URFA - Urfa'nın 49 yıllık neccarı Mustafa Selver, tahtadan beşik, keklik kafesi, ayna tacı, yatak tacı yaparken, kentin mırranın en iyi dövüldüğü kahve dibeğindeki tek ustası olduğunu söylüyor.
Urfa'nın tarihi Aşağı Çarşı’sında Marangoz (Neccar) Pazarı'nda atölyesi bulunan 57 yaşındaki Mustafa Selver, 49 yıllık marangozluğun yanı sıra ahşap oymacılığı ile sanat eserleri yapıyor. 6 yaşındayken marangoz olan amcasının yanında çırak olarak meslek hayatına başlayan Selver, o günden sonra bir elinde çekici, diğer elinde ıskarpelası (Oyma aleti) eksik olmadı. Selver, kapı, pencere, masanın yanı sıra beşik, keklik kafesi, ayna tacı, yatak tacı, kahve dibeği gibi çeşitli ürünler yaparak geçimini sağlıyor.
KAHVE DİBEĞİNİN TEK USTASI
Selver, "Urfa'da kahve dibeği yapan tek ustayım" diyerek, marangoz olma öyküsünü şöyle anlattı: "İlkokula giderken okuldan sonra amcamın atölyesine gidiyordum. Yıl 1965. 1970'de de ilkokuldan mezun oldum. Sonra amcamın yanında marangozluğa devam ettim. Aileden gelen bir meslek. Benim dedemde marangozdu. Babam kamyon şoförüydü. Kaza çok oluyor diye annem beni babamın yanına vermezdi. Böylelikle askere gidene kadar amcamın çırağı oldum."
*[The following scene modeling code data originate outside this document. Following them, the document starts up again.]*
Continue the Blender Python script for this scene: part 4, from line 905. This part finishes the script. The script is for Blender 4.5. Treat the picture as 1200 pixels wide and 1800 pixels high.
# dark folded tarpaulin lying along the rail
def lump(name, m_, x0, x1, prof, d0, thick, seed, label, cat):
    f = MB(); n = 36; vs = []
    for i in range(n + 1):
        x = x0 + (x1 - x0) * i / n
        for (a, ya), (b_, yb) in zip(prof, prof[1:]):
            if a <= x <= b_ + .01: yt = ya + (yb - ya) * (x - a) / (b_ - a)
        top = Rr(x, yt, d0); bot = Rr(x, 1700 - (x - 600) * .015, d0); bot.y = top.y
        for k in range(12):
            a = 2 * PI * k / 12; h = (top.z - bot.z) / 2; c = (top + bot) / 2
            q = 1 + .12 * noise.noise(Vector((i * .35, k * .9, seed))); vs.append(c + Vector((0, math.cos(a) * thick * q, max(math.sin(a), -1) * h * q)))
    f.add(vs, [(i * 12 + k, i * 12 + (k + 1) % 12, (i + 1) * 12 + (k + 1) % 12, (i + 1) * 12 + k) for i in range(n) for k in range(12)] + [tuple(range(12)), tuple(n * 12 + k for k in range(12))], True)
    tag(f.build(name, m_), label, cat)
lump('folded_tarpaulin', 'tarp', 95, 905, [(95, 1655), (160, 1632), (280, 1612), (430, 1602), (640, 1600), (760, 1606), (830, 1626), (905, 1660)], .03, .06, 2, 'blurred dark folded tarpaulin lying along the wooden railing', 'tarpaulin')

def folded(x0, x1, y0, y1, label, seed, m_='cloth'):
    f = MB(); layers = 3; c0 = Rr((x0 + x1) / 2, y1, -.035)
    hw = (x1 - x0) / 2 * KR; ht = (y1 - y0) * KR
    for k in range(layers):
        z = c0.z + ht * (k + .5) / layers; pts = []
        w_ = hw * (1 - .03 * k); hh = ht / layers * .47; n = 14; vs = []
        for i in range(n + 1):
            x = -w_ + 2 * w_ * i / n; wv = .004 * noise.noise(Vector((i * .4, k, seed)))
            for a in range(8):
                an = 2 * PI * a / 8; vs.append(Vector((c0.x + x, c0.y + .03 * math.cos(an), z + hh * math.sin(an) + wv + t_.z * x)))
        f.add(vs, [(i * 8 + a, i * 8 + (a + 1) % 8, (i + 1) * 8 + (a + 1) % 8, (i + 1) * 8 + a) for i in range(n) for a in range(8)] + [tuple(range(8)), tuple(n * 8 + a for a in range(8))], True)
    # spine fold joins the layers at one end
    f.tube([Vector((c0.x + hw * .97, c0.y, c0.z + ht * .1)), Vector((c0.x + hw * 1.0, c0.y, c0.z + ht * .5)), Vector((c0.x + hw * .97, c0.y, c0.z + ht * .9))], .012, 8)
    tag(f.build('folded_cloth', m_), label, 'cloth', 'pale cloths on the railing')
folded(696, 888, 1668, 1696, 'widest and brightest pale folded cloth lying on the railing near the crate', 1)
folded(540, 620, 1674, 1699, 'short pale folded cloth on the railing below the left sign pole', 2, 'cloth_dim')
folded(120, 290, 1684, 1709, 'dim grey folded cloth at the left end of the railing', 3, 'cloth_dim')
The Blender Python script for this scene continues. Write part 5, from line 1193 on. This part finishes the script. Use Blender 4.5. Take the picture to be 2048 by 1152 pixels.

‘MIRRA EN İYİ DİBEKTE DÖVÜLÜR’
Yaptığı işi severek yaptığını ifade eden Selver, yılların alışkanlığı olan ahşap kokusunun hayatında ayrı bir yeri olduğunu söyledi. 4 çocuğu olan ve yıllardır kiraladığı küçük atölyede marangozluk yaparak çocuklarına baktığını belirten Selver, şöyle devam etti: "Ustamın zamanında yapamadığı işleri yapıyorum. Ustam ahşap oyma yapmıyordu. Ben kendimi geliştirdim. Oyma ve kabartma yaptım. Sipariş üstüne iş yapıyorum. Mesela beşik istiyorlar ya da Urfa'ya özgü kahve dibeği. Kahve dibeğini Urfa'da benden başka yapan yok. İşçiliği çok, el emeği istiyor. Çekiç ile vurarak yapıyorum. Kahve dibeğinin eski ustalarını örnek alarak öğrendim. Mırra (Acı kahve) en iyi dibekte dövülür ve tat verir."
AHŞAP DAHA SAĞLIKLI
Kahve dibeğini genelde kırsak kesimden alıcı bulduğunu ve 750 TL'ye sattığını söyleyen Selver, bir kahve dibeğinin ancak 2 ayda bittiğini ve çok zahmetli bir işçiliğinin olduğunu ifade etti. Tahta işçiliğinin sağlığa plastik kadar zarar vermediğini dile getiren Selver, "Tahtanın tozu insana zarar vermez, ama plastik öyle değil, zarar veriyor. Eskiden kapı pencereler ağaçtandı. Ağaç zehirli gazı hapseder içine. Plastik öyle değil. Plastik kanser yapıyor" şeklinde konuştu.
'ÖLÜRSEM OĞLU DEVAM ETSİN'
"Ben ölürsem oğlum devam etsin" diyerek mesleğinin teknolojiye yenik düşmemesi için oğlunu eğittiğini söyleyen Selver, marangozluğun ve ahşap oymacılığının devam etmesini istediğini dile getirdi.